EDS awarded contract to process GM card.

Electronic Data Systems Corp.'s credit card processing unit has won a potentially lucrative contract with Household Credit Services Inc. to process the new General Motors MasterCard.

It comes as little surprise to many bankers that EDS -- a unit of General Motors Corp. -- would get the GM card's processing.

But the new outsourcing deal, which was announced last week at a credit card industry conference, is unquestionably the biggest thing to happen to EDS's card processing unit since it finished overhauling its computer systems last year.

A Million New Accounts Seen

Experts expect that GM's aggressive advertising and preapproved application campaigns will garner at least one million new accounts over the next year, a processing volume that instantly vaults EDS, based in Plano, Tex., into the upper echelon of credit card processors.

"We've been in the business of credit card processing for more than three years, but we haven't been as prominent a force in the industry as we would have liked," said Thomas R. Malin 3d, vice president in the payment services division at EDS.

"This contract, combined with a recent systems upgrade, gives us the muscle that we think will attract new business from many bankers."

To be sure, EDS still has a long way to go before it attains the market clout wielded by industry leaders First Data Resources Inc. and Total System Services Inc.

But with the GM deal, Dallas-based EDS has cracked the list of the top five card processors. And many observers feel EDS's brimming coffers and its reputation in other areas of bank processing will significantly improve the number of bank contracts it lands in the next few years.

"We're not quaking yet, but I'd be lying if I said we weren't looking over our shoulder a little more often these days," said an EDS competitor who requested anonymity.

Until recently, the fact that EDS was basing its credit and processing business on a credit card is issued by a nonbank might have hindered its ability to sign processing contracts with banks.

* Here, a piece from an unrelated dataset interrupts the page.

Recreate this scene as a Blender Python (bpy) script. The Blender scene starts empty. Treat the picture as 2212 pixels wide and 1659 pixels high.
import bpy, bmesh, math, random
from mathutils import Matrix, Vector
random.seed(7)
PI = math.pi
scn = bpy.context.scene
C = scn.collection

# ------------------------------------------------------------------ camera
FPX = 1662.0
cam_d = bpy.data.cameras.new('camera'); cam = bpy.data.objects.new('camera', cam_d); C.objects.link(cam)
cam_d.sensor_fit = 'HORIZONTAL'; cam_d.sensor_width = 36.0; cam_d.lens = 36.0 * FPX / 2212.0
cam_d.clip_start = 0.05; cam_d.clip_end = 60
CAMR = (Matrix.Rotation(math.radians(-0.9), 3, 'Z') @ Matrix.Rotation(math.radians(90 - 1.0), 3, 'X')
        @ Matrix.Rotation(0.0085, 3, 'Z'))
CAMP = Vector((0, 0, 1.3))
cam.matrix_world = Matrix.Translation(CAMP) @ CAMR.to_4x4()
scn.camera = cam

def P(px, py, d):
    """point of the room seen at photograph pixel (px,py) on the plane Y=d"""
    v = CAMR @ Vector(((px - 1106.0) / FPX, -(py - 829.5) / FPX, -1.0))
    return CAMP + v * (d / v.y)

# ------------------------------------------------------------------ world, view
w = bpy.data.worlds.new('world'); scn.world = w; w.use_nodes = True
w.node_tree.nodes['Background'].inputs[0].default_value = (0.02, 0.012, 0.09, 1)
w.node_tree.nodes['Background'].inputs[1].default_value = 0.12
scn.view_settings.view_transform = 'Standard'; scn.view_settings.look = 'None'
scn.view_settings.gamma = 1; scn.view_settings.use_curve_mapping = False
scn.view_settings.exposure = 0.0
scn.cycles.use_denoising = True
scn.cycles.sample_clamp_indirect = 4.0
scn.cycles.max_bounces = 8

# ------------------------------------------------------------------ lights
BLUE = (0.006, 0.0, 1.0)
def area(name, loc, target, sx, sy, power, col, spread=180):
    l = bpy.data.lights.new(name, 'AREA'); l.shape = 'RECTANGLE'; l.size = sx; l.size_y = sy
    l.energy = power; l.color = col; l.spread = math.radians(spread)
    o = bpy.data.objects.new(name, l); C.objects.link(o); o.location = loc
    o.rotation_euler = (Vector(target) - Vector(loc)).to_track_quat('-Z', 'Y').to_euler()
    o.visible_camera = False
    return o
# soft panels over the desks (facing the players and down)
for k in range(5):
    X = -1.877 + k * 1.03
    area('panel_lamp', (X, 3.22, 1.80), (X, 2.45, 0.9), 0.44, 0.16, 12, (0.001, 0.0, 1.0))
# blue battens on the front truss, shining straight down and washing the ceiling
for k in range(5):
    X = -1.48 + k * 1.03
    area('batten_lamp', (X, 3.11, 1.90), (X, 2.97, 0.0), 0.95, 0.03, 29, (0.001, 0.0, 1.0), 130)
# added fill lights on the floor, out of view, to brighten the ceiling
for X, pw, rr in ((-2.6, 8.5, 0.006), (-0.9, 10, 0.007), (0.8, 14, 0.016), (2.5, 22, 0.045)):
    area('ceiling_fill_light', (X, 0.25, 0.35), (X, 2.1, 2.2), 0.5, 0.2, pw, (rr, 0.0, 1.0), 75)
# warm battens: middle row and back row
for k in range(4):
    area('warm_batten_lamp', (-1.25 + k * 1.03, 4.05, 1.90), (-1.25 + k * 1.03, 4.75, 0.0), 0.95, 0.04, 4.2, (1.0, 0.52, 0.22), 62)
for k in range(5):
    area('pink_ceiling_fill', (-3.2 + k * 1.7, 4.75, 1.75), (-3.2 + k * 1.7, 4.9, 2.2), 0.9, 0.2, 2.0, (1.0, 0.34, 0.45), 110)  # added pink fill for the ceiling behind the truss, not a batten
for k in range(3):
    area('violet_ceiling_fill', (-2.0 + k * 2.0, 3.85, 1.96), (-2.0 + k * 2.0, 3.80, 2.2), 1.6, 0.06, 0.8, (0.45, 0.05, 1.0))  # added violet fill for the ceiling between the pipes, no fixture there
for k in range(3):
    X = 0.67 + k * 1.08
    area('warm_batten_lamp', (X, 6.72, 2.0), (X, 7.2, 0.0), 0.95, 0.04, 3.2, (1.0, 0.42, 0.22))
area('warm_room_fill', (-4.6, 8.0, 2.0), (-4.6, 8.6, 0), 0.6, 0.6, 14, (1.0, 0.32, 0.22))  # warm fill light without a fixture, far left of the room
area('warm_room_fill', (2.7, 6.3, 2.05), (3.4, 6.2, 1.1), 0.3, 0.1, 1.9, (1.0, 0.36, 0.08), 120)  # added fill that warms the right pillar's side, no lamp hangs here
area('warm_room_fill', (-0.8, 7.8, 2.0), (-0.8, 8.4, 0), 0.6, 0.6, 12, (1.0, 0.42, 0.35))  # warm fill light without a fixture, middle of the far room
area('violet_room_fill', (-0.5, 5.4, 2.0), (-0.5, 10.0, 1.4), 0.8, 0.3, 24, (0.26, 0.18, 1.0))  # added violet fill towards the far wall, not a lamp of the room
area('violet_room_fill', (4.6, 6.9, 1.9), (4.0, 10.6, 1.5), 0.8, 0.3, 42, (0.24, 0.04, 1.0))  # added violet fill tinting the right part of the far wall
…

But, while there will probably always be some bad blood between the nation's largest credit card banks and their nonbank rivals, the issue no longer burns so hot for many of the smaller banks that typically rely on third-party processors.

"A nonbank like AT&T won't accept anything but the best from its processor, and their demands -- which are always met -- usually trickle down in the form of systems improvements to us," said Ronald Urquhart, a first vice president in consumer lending at Peoples' Bank, Bridgeport, Conn., the nation's 33rd-largest credit card lender and a Total Systems client.